__Data block__:

'''

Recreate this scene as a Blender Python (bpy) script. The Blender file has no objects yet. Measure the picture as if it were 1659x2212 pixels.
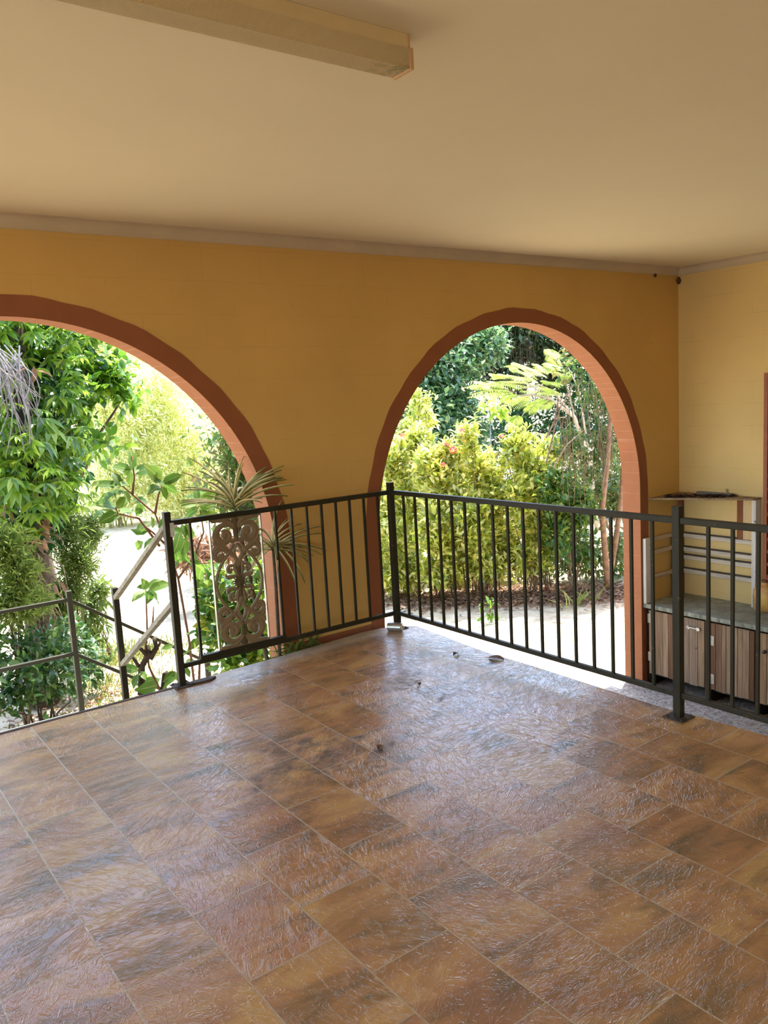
import bpy, math, random
import numpy as np
from mathutils import Vector, Matrix
rnd = random.Random(7)
RG = np.random.default_rng(11)
SC = bpy.context.scene
COL = SC.collection

# ---------------------------------------------------------------- camera
F_PX, YAW, PITCH, ROLL, EYE = 1762.717, 0.63050967, 0.13892376, -0.05640075, 1.6347965
def cam_axes():
    cy, sy = math.cos(YAW), math.sin(YAW)
    f = np.array([sy*math.cos(PITCH), cy*math.cos(PITCH), -math.sin(PITCH)])
    r = np.array([cy, -sy, 0.0]); u = np.cross(r, f)
    return math.cos(ROLL)*r+math.sin(ROLL)*u, -math.sin(ROLL)*r+math.cos(ROLL)*u, f
CR, CU, CF = cam_axes()
cd = bpy.data.cameras.new('camera'); cam = bpy.data.objects.new('camera', cd); COL.objects.link(cam)
cd.sensor_fit = 'HORIZONTAL'; cd.sensor_width = 36.0; cd.lens = 36.0*F_PX/1659.0
cd.clip_start = 0.05; cd.clip_end = 300
cam.matrix_world = Matrix(((CR[0], CU[0], -CF[0], 0), (CR[1], CU[1], -CF[1], 0), (CR[2], CU[2], -CF[2], EYE), (0, 0, 0, 1)))
SC.camera = cam
def at(px, py, Y):
    """measuring aid: the point of the plane y=Y that was read off at a pixel of the photograph"""
    d = CF+(px-829.5)/F_PX*CR-(py-1106)/F_PX*CU
    return np.array([0, 0, EYE])+d*(Y/d[1])
def px2m(px, Y, n):
    p = at(px, 900, Y)
    return n*float(np.dot(p-np.array([0, 0, EYE]), CF))/F_PX

# ---------------------------------------------------------------- light and exposure
SC.view_settings.view_transform = 'Standard'; SC.view_settings.look = 'None'
SC.view_settings.gamma = 1.0; SC.view_settings.use_curve_mapping = False
SC.view_settings.exposure = 1.32
SKY_STRENGTH = 0.42
SUN_ENERGY = 5.6
SUN_DIR = Vector((0.38, 0.20, 0.90)).normalized()
w = bpy.data.worlds.new('daylight'); SC.world = w; w.use_nodes = True
wn = w.node_tree; wn.nodes.clear()
sky = wn.nodes.new('ShaderNodeTexSky'); sky.sky_type = 'NISHITA'; sky.sun_disc = False
sky.sun_elevation = math.asin(SUN_DIR.z); sky.sun_rotation = math.atan2(SUN_DIR.x, SUN_DIR.y)
sky.air_density = 1.0; sky.dust_density = 1.2; sky.ozone_density = 1.0
bg = wn.nodes.new('ShaderNodeBackground'); bg.inputs['Strength'].default_value = SKY_STRENGTH
wo = wn.nodes.new('ShaderNodeOutputWorld')
wn.links.new(sky.outputs[0], bg.inputs[0]); wn.links.new(bg.outputs[0], wo.inputs[0])
sl = bpy.data.lights.new('sun', 'SUN'); sl.energy = SUN_ENERGY; sl.angle = 0.01; sl.color = (1.0, 0.95, 0.86)
so = bpy.data.objects.new('sun', sl); COL.objects.link(so)
so.rotation_euler = (-SUN_DIR).to_track_quat('-Z', 'Y').to_euler(); so.location = (0, 0, 20)

# ---------------------------------------------------------------- object helpers
ORG = {}
def tag(o, label=None, cat=None, group=None, kind=None):
    if label: o['label'] = label
    if cat: o['category'] = cat
    if group: o['group'] = group
    if kind: o['kind'] = kind
    return o
def thing(name, loc, label, cat, group=None):
    o = bpy.data.objects.new(name, None); COL.objects.link(o)
    o.empty_display_size = 0.1; o.location = tuple(float(v) for v in loc); ORG[o.name] = np.array(loc, float)
    return tag(o, label, cat, group)
def link_mesh(name, me, parent=None, mats=()):
    o = bpy.data.objects.new(name, me); COL.objects.link(o)
    for m in (mats if isinstance(mats, (list, tuple)) else [mats]): me.materials.append(m)
    if parent is not None:
        o.parent = parent; ORG[o.name] = ORG.get(parent.name, np.zeros(3))
    else: ORG[o.name] = np.zeros(3)
    return o
class MB:
    def __init__(s): s.v = []; s.f = []; s.mi = []; s.c = []
    def add(s, vs, fs, mi=0, col=None):
        b = len(s.v); s.v += [tuple(map(float, v)) for v in vs]
        s.f += [tuple(b+i for i in f) for f in fs]; s.mi += [mi]*len(fs); s.c += [col or (1, 1, 1)]*len(fs)
    def box(s, a, b, mi=0, col=None, bev=0.0):
        x0, y0, z0 = a; x1, y1, z1 = b
        v = [(x0, y0, z0), (x1, y0, z0), (x1, y1, z0), (x0, y1, z0), (x0, y0, z1), (x1, y0, z1), (x1, y1, z1), (x0, y1, z1)]
        s.add(v, [(0, 3, 2, 1), (4, 5, 6, 7), (0, 1, 5, 4), (1, 2, 6, 5), (2, 3, 7, 6), (3, 0, 4, 7)], mi, col)
    def bar(s, p, q, w, h, mi=0, up=(0, 0, 1)):
        p = np.array(p, float); q = np.array(q, float); d = q-p; d /= np.linalg.norm(d)
        u = np.array(up, float)
        if abs(d@u) > .95: u = np.array([0, 1, 0.])
        sd = np.cross(d, u); sd /= np.linalg.norm(sd); u = np.cross(sd, d)
        v = []
        for c in (p, q):
            for a, b in ((-1, -1), (1, -1), (1, 1), (-1, 1)): v.append(c+sd*a*w/2+u*b*h/2)
        s.add(v, [(0, 1, 2, 3), (7, 6, 5, 4), (0, 4, 5, 1), (1, 5, 6, 2), (2, 6, 7, 3), (3, 7, 4, 0)], mi)
    def tube(s, pts, rad, n=6, mi=0, cap=True):
        pts = [np.array(p, float) for p in pts]
        if not isinstance(rad, (list, tuple, np.ndarray)): rad = [rad]*len(pts)
        vs = []; fs = []
        ref = np.array([0.31, 0.17, 0.93])
        for i, p in enumerate(pts):
            d = pts[min(i+1, len(pts)-1)]-pts[max(i-1, 0)]; d = d/(np.linalg.norm(d)+1e-9)
            a = np.cross(d, ref); a /= np.linalg.norm(a)+1e-9; b = np.cross(d, a)
            for k in range(n):
                t = 2*math.pi*k/n; vs.append(p+(a*math.cos(t)+b*math.sin(t))*rad[i])
        for i in range(len(pts)-1):
            for k in range(n):
                fs.append((i*n+k, i*n+(k+1) % n, (i+1)*n+(k+1) % n, (i+1)*n+k))
        if cap: fs.append(tuple(range(n))[::-1]); fs.append(tuple((len(pts)-1)*n+k for k in range(n)))
        s.add(vs, fs, mi)
    def prism(s, poly, z0, z1, mi=0):
        n = len(poly)
        s.add([(x, y, z0) for x, y in poly]+[(x, y, z1) for x, y in poly],
              [tuple(range(n))[::-1], tuple(range(n, 2*n))]+[(i, (i+1) % n, n+(i+1) % n, n+i) for i in range(n)], mi)
    def build(s, name, mats, parent=None, smooth=False, bevel=0.0, colors=False):
        me = bpy.data.meshes.new(name)
        off = ORG[parent.name] if parent is not None else np.zeros(3)
        me.from_pydata([tuple(np.array(v)-off) for v in s.v], [], s.f)
        me.polygons.foreach_set('material_index', s.mi)
        if colors:
            at_ = me.color_attributes.new('tone', 'FLOAT_COLOR', 'CORNER')
            arr = []
            for p, c in zip(me.polygons, s.c): arr += [c[0], c[1], c[2], 1.0]*p.loop_total
            at_.data.foreach_set('color', arr)
        if smooth: me.polygons.foreach_set('use_smooth', [True]*len(me.polygons))
        me.update()
        o = link_mesh(name, me, parent, mats)
        if bevel:
            m = o.modifiers.new('edge', 'BEVEL'); m.width = bevel; m.segments = 2; m.limit_method = 'ANGLE'; m.angle_limit = .6
        return o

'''

__Task brief__:
Write out an exact copy of the listing, first line through the line containing "COL = SC.collection", with the pictures left out.

__Correct output__:
Recreate this scene as a Blender Python (bpy) script. The Blender file has no objects yet. Measure the picture as if it were 1659x2212 pixels.
import bpy, math, random
import numpy as np
from mathutils import Vector, Matrix
rnd = random.Random(7)
RG = np.random.default_rng(11)
SC = bpy.context.scene
COL = SC.collection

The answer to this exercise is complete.